The Rise of Online Trolls in India
The trolling of 16-year-old actress Zaira Wasim and 20-year-old college student Gurmehar Kaur on social media are two of the most recent examples of the growing intolerance to dissent in India with extreme right-wing nationalism now dominating the country’s political landscape. The women were vilified, subjected to online sexual and psychological harassment, their voices appropriated by a dominant patriarchal discourse, and their gendered analysis rendered completely worthless.
The demonisation young Gurmehar Kaur, who joined the campaign for free speech and against the hooliganism of the Akhil Bharatiya Vidyarthi Parishad (ABVP), a nationalist student group at Delhi University affiliated with the ruling Bharatiya Janata Party (BJP), is a reflection of the dangerous trends of clamping down on freedom of expression by invoking nationalism. At the altar of this dangerous brand of ultra-nationalism, everything else was forsaken – tolerance, respect, and gender sensitivity. While the police failed to keep the violence under control, resulting in injuries to several students and teachers, celebrities like cricketer Virendra Sehwag and Bollywood actor Randeep Hooda as well as ministers like Kiren Rijiju and Venkaiah Naidu endorsed the trolls and supported their attack against Kaur for speaking out against hooliganism and campaigning against war. Instead of condemning the open death and rape threats on social media, union minister of state for home, Rijiju invoked a conspiracy theory and wondered who had polluted her mind. Far from upholding her right to exercise her freedom of speech guaranteed by the Indian constitution, there was an attempt by people in power to tarnish her image and trivialize her concerns.

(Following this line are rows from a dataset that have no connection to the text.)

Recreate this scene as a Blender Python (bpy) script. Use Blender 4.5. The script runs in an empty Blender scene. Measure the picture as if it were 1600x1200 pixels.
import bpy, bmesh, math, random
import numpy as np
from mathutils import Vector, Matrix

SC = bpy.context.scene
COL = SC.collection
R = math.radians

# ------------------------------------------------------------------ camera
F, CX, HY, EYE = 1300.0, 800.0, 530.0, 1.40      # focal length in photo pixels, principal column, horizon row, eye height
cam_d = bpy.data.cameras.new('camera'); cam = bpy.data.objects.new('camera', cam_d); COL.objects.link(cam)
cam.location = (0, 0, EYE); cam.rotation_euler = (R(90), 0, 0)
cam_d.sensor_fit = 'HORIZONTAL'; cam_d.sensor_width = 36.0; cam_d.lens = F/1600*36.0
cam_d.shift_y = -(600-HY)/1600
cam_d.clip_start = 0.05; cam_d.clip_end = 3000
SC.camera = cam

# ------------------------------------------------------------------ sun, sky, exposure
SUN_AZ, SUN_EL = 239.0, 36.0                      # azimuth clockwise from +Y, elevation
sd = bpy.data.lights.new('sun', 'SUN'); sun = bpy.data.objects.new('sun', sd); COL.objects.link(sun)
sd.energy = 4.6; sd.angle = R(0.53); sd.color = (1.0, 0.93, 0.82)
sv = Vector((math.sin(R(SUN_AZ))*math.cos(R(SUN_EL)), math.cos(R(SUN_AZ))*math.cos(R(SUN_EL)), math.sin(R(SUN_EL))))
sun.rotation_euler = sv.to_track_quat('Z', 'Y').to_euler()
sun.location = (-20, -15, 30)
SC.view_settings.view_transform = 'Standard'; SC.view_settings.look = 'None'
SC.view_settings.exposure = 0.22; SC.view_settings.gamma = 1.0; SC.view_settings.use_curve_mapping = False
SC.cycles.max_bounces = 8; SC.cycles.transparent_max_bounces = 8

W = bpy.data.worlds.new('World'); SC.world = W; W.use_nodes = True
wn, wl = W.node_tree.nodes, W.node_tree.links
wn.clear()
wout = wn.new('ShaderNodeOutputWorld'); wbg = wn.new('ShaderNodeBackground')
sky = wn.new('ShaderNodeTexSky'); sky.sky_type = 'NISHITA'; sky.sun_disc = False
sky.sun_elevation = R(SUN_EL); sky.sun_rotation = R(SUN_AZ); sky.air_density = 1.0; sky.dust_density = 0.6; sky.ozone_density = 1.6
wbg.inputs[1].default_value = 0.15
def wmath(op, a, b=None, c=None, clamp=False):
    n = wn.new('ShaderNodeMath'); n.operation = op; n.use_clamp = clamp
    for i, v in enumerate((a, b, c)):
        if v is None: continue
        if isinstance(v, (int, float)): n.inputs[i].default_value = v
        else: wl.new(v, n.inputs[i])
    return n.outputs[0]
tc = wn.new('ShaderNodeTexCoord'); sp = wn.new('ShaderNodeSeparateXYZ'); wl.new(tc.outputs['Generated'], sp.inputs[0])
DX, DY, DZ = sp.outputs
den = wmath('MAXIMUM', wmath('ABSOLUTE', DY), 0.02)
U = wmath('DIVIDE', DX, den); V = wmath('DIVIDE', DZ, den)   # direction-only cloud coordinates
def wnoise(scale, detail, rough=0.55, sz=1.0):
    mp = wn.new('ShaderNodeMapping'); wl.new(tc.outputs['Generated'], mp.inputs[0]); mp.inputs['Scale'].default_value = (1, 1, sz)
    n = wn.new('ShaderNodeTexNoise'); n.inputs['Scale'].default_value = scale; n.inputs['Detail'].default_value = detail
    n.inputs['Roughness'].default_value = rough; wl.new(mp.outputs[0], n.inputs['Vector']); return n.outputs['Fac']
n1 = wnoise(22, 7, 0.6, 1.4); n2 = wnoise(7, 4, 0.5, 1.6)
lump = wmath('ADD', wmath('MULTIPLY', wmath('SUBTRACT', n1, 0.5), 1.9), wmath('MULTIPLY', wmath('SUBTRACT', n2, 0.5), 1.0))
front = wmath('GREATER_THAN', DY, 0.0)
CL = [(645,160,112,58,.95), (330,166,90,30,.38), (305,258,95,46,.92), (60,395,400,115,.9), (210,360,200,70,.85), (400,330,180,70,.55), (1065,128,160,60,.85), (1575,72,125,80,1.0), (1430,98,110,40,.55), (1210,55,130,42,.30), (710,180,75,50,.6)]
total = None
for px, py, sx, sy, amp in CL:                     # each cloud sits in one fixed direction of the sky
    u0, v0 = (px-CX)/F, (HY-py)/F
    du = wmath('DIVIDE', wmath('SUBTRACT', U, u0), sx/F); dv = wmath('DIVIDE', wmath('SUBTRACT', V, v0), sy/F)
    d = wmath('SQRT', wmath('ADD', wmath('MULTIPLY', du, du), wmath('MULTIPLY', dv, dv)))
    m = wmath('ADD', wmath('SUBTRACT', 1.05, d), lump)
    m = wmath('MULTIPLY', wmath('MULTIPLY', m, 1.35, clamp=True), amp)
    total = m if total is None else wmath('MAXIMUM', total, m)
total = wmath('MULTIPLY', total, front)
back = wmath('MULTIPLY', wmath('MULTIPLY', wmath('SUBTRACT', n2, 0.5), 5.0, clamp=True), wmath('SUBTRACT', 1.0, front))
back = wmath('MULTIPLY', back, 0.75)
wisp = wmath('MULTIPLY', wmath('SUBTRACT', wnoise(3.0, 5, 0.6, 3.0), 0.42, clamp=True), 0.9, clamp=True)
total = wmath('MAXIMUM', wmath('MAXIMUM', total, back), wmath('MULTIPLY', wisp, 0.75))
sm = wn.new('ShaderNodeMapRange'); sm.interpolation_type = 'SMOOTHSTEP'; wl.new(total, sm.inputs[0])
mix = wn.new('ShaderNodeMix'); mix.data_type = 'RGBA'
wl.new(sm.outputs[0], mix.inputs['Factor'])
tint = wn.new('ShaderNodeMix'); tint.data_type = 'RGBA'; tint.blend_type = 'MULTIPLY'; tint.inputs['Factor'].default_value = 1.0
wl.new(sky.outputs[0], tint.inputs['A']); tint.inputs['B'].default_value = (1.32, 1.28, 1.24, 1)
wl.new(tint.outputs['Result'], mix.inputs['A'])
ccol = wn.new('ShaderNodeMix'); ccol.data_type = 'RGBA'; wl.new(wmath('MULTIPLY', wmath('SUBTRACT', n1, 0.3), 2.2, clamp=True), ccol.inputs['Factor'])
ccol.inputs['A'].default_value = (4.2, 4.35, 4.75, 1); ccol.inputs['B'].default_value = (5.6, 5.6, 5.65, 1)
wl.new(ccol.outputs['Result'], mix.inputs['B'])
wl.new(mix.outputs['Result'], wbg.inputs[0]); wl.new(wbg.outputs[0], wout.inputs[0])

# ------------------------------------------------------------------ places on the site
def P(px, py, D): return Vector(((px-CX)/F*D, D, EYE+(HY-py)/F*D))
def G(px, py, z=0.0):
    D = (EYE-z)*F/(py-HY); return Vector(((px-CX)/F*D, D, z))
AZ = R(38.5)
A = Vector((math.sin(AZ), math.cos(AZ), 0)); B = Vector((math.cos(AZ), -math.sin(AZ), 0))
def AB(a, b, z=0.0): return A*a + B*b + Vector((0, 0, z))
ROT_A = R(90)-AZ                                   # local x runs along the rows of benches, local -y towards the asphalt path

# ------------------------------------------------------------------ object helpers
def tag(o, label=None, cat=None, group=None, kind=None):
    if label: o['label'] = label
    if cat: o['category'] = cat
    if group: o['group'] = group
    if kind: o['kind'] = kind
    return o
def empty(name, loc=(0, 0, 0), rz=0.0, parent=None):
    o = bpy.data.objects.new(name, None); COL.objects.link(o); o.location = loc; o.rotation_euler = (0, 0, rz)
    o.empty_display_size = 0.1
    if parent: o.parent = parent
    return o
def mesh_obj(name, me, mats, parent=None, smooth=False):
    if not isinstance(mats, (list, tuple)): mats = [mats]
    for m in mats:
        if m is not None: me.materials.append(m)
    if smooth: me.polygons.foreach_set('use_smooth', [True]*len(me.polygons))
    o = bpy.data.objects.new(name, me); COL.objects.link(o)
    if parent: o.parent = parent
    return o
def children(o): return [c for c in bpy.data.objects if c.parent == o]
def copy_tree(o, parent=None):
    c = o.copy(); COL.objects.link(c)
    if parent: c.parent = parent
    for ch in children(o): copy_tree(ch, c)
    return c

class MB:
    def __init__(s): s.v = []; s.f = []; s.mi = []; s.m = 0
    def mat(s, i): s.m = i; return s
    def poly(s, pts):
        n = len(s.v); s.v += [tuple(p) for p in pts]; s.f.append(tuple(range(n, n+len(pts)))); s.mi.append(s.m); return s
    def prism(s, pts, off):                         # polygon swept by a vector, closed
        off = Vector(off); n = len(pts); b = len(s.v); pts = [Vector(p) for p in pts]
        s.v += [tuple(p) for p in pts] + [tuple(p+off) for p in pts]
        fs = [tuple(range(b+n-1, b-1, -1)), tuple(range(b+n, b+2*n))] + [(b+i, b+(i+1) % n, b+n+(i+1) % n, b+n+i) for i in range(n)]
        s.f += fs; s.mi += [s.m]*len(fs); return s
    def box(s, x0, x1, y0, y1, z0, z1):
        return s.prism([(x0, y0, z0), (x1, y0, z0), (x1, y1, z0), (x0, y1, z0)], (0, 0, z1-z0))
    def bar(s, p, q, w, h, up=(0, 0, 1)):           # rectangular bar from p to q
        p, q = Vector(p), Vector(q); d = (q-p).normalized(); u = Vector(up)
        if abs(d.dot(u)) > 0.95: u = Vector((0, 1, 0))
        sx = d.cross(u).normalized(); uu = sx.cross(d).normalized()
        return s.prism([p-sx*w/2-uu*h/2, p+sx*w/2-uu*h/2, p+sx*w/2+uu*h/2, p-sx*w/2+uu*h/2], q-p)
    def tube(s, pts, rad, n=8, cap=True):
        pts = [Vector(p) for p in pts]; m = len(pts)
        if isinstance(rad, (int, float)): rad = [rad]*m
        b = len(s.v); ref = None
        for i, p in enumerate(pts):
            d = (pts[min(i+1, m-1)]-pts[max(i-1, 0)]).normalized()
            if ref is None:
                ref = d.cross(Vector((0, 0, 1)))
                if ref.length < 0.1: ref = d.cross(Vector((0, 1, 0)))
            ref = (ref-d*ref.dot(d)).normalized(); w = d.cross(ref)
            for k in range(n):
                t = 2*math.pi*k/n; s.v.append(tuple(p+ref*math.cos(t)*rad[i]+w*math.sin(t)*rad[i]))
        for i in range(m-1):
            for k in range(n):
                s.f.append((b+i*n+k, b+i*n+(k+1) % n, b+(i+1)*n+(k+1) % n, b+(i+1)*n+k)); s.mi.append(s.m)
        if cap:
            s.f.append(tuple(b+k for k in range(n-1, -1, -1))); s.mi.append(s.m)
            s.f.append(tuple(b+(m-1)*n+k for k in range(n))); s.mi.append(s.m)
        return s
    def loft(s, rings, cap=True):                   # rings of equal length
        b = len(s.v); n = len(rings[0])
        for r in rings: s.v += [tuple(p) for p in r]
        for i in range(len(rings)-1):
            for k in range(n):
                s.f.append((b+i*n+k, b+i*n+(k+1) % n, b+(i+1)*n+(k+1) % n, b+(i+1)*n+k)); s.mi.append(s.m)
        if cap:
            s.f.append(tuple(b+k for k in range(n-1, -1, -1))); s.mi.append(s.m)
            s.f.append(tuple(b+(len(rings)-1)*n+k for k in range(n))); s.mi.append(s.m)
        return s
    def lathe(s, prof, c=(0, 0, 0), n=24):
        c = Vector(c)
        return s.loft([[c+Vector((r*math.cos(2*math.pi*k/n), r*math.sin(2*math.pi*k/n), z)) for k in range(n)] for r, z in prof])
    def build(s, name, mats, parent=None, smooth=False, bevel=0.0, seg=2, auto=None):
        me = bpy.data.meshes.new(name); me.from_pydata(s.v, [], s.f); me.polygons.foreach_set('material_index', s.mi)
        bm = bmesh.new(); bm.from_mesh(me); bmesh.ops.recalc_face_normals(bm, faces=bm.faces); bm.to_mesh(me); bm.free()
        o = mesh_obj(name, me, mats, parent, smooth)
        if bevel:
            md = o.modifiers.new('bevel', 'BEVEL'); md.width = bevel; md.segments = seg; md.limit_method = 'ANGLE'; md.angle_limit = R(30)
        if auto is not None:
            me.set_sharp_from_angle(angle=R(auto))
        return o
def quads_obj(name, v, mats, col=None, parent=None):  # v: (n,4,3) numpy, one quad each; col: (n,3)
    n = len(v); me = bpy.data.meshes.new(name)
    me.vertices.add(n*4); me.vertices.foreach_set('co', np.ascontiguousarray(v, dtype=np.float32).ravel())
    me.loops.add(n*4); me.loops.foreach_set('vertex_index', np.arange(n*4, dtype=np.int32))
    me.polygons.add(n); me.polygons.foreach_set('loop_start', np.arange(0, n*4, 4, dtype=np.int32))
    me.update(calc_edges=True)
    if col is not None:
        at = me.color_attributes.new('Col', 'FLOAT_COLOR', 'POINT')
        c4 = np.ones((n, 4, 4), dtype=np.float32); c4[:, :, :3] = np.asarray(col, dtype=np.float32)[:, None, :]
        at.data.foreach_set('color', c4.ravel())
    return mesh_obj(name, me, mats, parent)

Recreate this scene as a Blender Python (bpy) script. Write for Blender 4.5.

Contrast this to the Zaira Wasim story. The sixteen-year-old Kashmiri actress, of ‘Dangal’ fame was caught in the midst of controversy about a month ago when trolls similarly admonished her for meeting the current Chief Minister of Jammu and Kashmir, Mehbooba Mufti. In fact, beyond that universal support to her in the name of gender rights and child rights, her victimhood was excessively milched to demonise Kashmiris. The media projection equated handful of trolls with Kashmir’s brush with religious radicalization and conveniently embellished this with the discourse of anti-nationalism. That is typical of any Kashmir story, where everything else including gender is reduced to a blur to magnify the culpability of Kashmiris as seditious, anti-national, and rabidly illiberal. Every gender story in Kashmir including that of sexual violence has been seen from a prism of ultra-nationalism. Unlike the outrage that reports of rapes and molestation of urban middle-class women elsewhere in India generate, rapes in Kashmir assume a different narrative in the mainstream imagination or are completely silenced. Zaira Wasim case followed a similar pattern with a visible appetite for appropriating her victimhood to Indianize her achievements as opposed to the wrongly projected closeted society of Kashmir. Her acting in an Indian film was used to dilute the political legitimacy of the Kashmir dispute, just as the trolls held her responsible for the misery of the blinded pellet gun victims like 14-year-old Insha Malik.
Both Zaira Wasim and Gurmehar Kaur are young women with their own agency. But by pressurizing them to become flag-bearers of nationalism, Indian or Kashmiri, the discourse robbed them of the independence they enjoy as individuals. Wasim, being a minor, would have to suffer the huge psychological consequences of both the trolls and how the narrative was distorted. In the case of Kaur, patronage to lumpen elements emboldened the misplaced tirade against her even as she had neither broken any laws, nor crossed limits of civilized debate, much less threatened the sovereignty of the state as is being projected. Far from condemning the slew of intimidations, some union ministers while comparing her to terrorists have harmed the interests of gender with respect to recognition of an individual woman’s agency and free speech and idea of India. Moreover, they have given legitimacy to hooliganism and vandalism in the name of misplaced nationalism and this will set tones for a dangerous polity in the country. These two girls eventually will be rendered as footnotes in this dangerous narrative that is unfolding.
Anuradha Bhasin Jamwal is Executive Editor Kashmir Times and a peace activist.